Q:大会のシーンを撮り終えたあとは2日間くらい動けなかったとおっしゃっていましたが。
最後の全国大会を懸けた試合のシーンは、1日がかりで撮ったんですが、CGや代役を一切使わずに、ゴールの1つ1つが決まるまでやり続けました。入らなかったら、もう一度。その前の動きからやり直しになるので、本当に大変でした。でも、自分たちがやってきた3か月の成果をしっかり出して、できる限りのパフォーマンスをしようと、全力を出し切りました。試合のシーンが2日続いたら、みんな大変なことになっていたと思います(笑)。
可能なかぎり制服は着たい
Q:佐野勇斗さん演じるキャプテン・矢嶋俊介との関係性が「友情」という視点から見ると、男子の胸キュンポイントですよね。
そうですね、陽一も俊介も不器用なので、表向きには「俺がやってやる!」という感じではないのですが、誰かを立てたり、支えたりということが高校生ながらにできているところが素晴らしいと思いました。

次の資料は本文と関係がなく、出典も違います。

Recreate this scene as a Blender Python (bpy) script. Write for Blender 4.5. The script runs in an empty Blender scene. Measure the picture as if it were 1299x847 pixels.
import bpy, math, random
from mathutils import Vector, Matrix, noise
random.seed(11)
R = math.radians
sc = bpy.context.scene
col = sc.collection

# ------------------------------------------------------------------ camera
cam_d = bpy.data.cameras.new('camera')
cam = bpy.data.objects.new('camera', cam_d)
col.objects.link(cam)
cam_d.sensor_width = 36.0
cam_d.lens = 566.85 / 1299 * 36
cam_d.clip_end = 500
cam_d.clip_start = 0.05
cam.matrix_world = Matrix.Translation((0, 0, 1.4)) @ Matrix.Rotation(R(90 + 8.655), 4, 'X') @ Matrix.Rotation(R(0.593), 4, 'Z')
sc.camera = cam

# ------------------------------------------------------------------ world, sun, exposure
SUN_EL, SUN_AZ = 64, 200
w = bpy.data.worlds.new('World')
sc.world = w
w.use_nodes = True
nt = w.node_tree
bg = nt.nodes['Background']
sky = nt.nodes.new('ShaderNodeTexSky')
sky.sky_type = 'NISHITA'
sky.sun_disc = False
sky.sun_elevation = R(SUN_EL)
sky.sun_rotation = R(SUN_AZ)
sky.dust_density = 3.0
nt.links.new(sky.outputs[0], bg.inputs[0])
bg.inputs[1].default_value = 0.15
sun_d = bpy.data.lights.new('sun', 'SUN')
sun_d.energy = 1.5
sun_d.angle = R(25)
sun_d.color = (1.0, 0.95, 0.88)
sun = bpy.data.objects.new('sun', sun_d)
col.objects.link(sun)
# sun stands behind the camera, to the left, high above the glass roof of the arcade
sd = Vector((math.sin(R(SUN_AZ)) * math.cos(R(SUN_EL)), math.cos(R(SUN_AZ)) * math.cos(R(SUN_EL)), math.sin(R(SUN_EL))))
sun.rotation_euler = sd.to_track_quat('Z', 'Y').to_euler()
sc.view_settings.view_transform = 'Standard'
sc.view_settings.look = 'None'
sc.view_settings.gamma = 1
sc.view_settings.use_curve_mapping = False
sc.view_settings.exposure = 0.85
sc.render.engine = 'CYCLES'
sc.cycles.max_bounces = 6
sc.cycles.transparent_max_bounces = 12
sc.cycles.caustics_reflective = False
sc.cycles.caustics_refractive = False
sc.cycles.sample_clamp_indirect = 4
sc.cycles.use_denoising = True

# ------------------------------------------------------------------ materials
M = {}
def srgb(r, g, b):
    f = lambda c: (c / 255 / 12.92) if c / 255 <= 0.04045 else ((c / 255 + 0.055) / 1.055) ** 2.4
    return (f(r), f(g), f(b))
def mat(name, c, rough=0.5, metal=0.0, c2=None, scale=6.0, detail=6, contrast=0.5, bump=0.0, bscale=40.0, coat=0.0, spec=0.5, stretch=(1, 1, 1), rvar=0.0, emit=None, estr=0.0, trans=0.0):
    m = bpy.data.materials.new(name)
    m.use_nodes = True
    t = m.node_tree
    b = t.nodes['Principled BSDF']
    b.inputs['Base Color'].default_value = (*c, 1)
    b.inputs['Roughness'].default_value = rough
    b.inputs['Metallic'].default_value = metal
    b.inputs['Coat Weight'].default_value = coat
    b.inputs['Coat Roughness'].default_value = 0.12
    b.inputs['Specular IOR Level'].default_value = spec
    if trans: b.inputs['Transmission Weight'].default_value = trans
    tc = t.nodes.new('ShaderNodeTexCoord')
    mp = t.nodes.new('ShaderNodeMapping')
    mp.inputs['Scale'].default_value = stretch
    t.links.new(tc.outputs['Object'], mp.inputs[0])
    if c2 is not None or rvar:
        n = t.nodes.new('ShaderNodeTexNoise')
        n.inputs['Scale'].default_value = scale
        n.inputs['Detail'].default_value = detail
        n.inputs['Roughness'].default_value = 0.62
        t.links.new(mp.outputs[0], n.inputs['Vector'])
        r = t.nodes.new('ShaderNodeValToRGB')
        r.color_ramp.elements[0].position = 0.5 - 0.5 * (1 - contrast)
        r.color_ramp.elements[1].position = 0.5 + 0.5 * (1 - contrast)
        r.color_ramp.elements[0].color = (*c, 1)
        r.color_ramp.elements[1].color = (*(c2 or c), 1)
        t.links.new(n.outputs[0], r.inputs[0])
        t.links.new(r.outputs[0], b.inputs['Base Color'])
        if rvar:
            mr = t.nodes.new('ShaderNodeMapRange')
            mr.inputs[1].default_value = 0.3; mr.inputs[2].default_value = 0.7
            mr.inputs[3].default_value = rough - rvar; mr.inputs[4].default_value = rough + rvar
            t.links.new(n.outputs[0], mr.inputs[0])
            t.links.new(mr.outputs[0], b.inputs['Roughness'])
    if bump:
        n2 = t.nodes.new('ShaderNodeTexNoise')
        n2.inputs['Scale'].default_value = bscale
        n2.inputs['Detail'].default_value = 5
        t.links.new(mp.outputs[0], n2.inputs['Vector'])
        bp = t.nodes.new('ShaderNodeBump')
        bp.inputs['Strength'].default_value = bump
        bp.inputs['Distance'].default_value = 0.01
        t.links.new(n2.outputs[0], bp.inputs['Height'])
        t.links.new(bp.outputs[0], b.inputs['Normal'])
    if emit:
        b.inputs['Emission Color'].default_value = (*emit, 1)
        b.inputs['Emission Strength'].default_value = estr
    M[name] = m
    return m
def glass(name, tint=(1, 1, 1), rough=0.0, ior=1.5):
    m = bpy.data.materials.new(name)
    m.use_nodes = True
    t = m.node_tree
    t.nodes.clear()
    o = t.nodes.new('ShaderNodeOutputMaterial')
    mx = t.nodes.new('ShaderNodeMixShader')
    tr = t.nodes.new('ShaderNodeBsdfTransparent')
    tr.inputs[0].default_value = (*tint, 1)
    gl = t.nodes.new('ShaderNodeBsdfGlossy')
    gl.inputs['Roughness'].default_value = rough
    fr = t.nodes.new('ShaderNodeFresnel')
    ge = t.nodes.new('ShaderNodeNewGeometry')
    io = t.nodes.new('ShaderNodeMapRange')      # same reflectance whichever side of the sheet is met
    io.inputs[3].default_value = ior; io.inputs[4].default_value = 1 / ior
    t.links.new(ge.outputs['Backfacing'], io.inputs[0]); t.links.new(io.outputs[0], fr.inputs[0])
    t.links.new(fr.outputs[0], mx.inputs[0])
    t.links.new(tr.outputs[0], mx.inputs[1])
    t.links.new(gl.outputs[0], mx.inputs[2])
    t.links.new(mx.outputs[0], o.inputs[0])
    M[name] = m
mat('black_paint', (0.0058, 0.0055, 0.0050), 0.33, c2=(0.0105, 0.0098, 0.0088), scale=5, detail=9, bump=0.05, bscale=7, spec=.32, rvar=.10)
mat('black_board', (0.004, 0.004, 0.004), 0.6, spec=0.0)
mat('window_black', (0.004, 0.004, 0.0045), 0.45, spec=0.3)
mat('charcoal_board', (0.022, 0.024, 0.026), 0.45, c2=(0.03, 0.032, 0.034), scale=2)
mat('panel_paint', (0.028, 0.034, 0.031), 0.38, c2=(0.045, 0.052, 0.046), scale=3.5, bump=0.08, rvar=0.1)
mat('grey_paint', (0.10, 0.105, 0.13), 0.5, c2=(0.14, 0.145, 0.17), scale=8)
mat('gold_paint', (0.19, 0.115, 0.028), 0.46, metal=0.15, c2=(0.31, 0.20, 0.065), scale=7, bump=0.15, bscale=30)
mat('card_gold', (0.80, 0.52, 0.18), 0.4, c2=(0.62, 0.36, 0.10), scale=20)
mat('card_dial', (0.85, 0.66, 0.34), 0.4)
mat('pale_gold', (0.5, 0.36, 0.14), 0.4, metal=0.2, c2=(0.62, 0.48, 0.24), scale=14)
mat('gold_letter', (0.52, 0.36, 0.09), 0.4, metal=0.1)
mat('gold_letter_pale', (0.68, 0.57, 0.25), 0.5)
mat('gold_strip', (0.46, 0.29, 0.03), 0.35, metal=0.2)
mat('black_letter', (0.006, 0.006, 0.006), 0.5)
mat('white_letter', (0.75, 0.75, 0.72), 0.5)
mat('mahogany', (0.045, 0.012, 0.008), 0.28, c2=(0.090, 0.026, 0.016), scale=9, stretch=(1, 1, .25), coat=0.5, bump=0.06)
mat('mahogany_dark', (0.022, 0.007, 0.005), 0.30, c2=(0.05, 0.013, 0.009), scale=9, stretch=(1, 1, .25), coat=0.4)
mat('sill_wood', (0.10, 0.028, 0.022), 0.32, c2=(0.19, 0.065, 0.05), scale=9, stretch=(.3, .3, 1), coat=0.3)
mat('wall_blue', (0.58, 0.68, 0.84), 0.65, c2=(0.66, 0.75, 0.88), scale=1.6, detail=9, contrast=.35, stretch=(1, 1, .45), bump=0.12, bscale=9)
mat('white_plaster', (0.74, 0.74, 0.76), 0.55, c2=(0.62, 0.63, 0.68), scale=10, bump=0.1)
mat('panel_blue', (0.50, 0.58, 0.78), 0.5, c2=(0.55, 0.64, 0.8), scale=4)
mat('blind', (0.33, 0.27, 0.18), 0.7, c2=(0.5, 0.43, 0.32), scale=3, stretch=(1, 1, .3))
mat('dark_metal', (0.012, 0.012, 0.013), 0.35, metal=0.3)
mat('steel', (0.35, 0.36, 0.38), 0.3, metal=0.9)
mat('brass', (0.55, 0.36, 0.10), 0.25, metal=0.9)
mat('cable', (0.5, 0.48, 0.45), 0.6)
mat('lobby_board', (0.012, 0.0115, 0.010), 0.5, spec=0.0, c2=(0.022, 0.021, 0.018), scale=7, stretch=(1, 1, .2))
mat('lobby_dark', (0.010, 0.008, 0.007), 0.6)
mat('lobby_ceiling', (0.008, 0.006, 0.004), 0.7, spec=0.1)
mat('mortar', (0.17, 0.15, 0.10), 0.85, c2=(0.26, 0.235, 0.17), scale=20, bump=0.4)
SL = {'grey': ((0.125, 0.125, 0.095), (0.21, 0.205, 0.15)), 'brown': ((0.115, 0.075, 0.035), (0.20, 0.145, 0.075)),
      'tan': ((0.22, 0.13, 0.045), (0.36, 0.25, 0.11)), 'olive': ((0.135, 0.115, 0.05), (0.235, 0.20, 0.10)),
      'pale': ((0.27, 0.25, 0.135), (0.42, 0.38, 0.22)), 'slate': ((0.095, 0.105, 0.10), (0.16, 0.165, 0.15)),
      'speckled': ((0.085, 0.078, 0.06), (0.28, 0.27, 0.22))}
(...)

Q:俊介をはじめ、ガリ(戸塚純貴)、ゾノ(佐藤寛太)など、バスケット部には個性豊かなメンバーがそろっていますが、志尊さんご自身は誰に近いと思いますか?
うーん、どうですかね……。それぞれのキャラクターで、どこか自分の性格を反映して役柄に落とし込んでいると思うので、僕なら陽一、佐野くんなら俊介、という感じで、それぞれの役に近いんじゃないですかね。現場でキャラクターが完全に刷り込まれているので、僕が誰かほかのキャラクターに似ているとか、今では想像できないです(笑)。
Q:志尊さんは現在23歳ですが、制服を着た青春ドラマ、まだまだやれそうですね。
可能なかぎり、学生役はやりたいですね。着られるうちは制服もぜひ着たいです。お声がかかれば「僕は着るぞ」という感じです。いざ役に入ったら、誰がなんと言おうと「自分は高校生です!」って言い張りますよ(笑)。

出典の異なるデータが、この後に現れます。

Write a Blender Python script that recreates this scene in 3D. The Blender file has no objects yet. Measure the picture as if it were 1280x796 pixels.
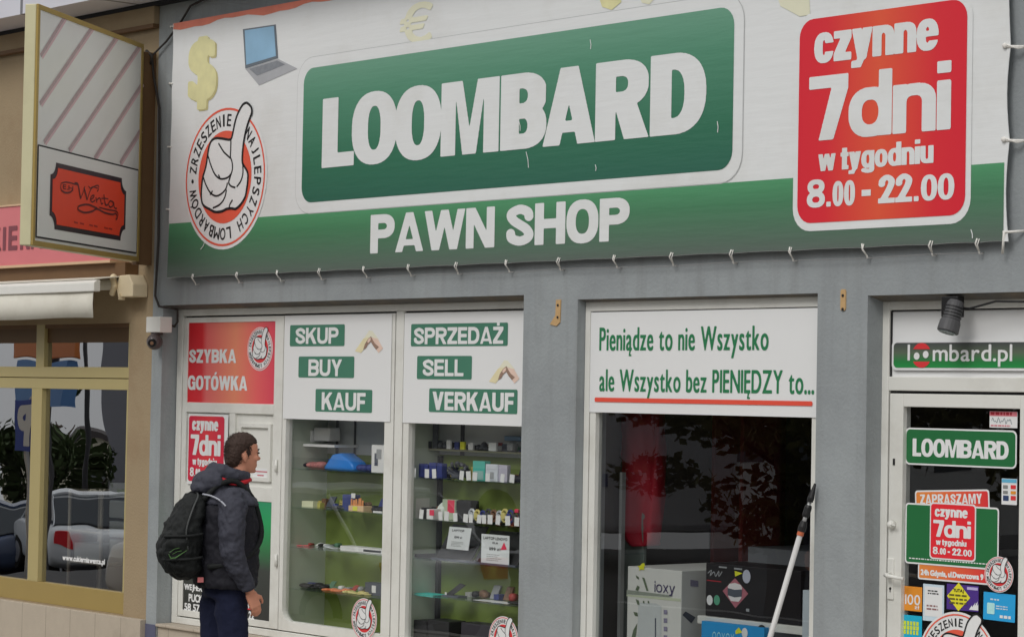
import bpy, bmesh, math, random
import numpy as np
from mathutils import Vector, Matrix
random.seed(7)
SC = bpy.context.scene
COL = SC.collection

# ------------------------------------------------------------------ camera
# survey of the photograph: focal length and pose solved from the facade's own horizontals and verticals
FPX, YAW, PITCH, ROLL = 3089.2134, 0.8520648, 0.0316937, 0.01822021
DIST, EYE, XC = 10.3436, 2.06, 12.0          # metres from the facade plane (Y=0), eye height, X of the camera
_f = Vector((-math.sin(YAW)*math.cos(PITCH), math.cos(YAW)*math.cos(PITCH), math.sin(PITCH)))
_r = Vector((math.cos(YAW), math.sin(YAW), 0)); _u = _r.cross(_f)
_c, _s = math.cos(ROLL), math.sin(ROLL)
CR, CU, CF = _c*_r+_s*_u, -_s*_r+_c*_u, _f
camd = bpy.data.cameras.new('camera'); cam = bpy.data.objects.new('camera', camd); COL.objects.link(cam)
camd.sensor_width = 36; camd.lens = FPX/1280*36; camd.clip_start = 0.1; camd.clip_end = 2000
m = Matrix.Identity(4)
for i in range(3):
    m[i][0], m[i][1], m[i][2] = CR[i], CU[i], -CF[i]
m.translation = Vector((XC, -DIST, EYE)); cam.matrix_world = m
SC.camera = cam

# ------------------------------------------------------------------ world, sun, exposure
SUN_EL, SUN_AZ = math.radians(42), math.radians(168)     # azimuth clockwise from +Y (facade looks to -Y)
W = bpy.data.worlds.new('World'); SC.world = W; W.use_nodes = True
nt = W.node_tree; bg = nt.nodes['Background']
sky = nt.nodes.new('ShaderNodeTexSky'); sky.sky_type = 'NISHITA'; sky.sun_disc = False
sky.sun_elevation = SUN_EL; sky.sun_rotation = SUN_AZ; sky.dust_density = 4.0; sky.ozone_density = 1.0
hs = nt.nodes.new('ShaderNodeHueSaturation'); hs.inputs['Saturation'].default_value = 0.10
nt.links.new(sky.outputs[0], hs.inputs['Color'])
tcw = nt.nodes.new('ShaderNodeTexCoord'); cl = nt.nodes.new('ShaderNodeTexNoise'); cl.inputs['Scale'].default_value = 2.2; cl.inputs['Detail'].default_value = 5
nt.links.new(tcw.outputs['Generated'], cl.inputs['Vector'])
cm = nt.nodes.new('ShaderNodeMapRange'); cm.inputs[1].default_value = .3; cm.inputs[2].default_value = .7; cm.inputs[3].default_value = 4.6; cm.inputs[4].default_value = 8.0
nt.links.new(cl.outputs[0], cm.inputs[0])
mxw = nt.nodes.new('ShaderNodeMix'); mxw.data_type = 'RGBA'; mxw.inputs[0].default_value = .75          # overcast: three quarters cloud
nt.links.new(hs.outputs[0], mxw.inputs[6]); nt.links.new(cm.outputs[0], mxw.inputs[7]); nt.links.new(mxw.outputs[2], bg.inputs['Color'])
bg.inputs['Strength'].default_value = 0.13
sl = bpy.data.lights.new('sun', 'SUN'); sl.energy = 1.15; sl.angle = math.radians(22); sl.color = (1, .97, .93)
so = bpy.data.objects.new('sun', sl); COL.objects.link(so)
sd = Vector((math.sin(SUN_AZ)*math.cos(SUN_EL), math.cos(SUN_AZ)*math.cos(SUN_EL), math.sin(SUN_EL)))
so.rotation_euler = (-sd).to_track_quat('-Z', 'Y').to_euler(); so.location = sd*60
SC.view_settings.view_transform = 'Standard'; SC.view_settings.look = 'None'
SC.view_settings.gamma = 1; SC.view_settings.exposure = -0.15
SC.cycles.max_bounces = 10; SC.cycles.transparent_max_bounces = 16

# ------------------------------------------------------------------ survey helpers
def fp(x, y, off=0.0):
    "point of the photograph (1280 x 796) -> world point on the vertical plane Y = -off"
    d = CR*((x-640)/FPX) - CU*((y-398)/FPX) + CF
    k = (DIST-off)/d.y
    return Vector((XC+d.x*k, -off, EYE+d.z*k))
def RC(x0, y0, x1, y1, off=0.0):
    "rectangle: x taken at mid height, y at mid width -> (X0, Z0, X1, Z1)"
    xm, ym = (x0+x1)/2, (y0+y1)/2
    return (fp(x0, ym, off).x, fp(xm, y1, off).z, fp(x1, ym, off).x, fp(xm, y0, off).z)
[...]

出演者全員、決してかっこいいヒーローじゃない。泥臭くても、ダサくても、「こんなカタチの青春だってあるんだ」と胸を張る志尊。体力の限界まで自分を追い込み、無我夢中で走り切った本作は、そんな彼の人間的な持ち味を余すところなく盛り込んだ代表作の一つとなるだろう。「成功しても、失敗しても、それはいつか、絶対自分のためにもなる」……まるで自分に言い聞かせるように作品を語る志尊の真摯な心意気が、バスケットコートで躍動している。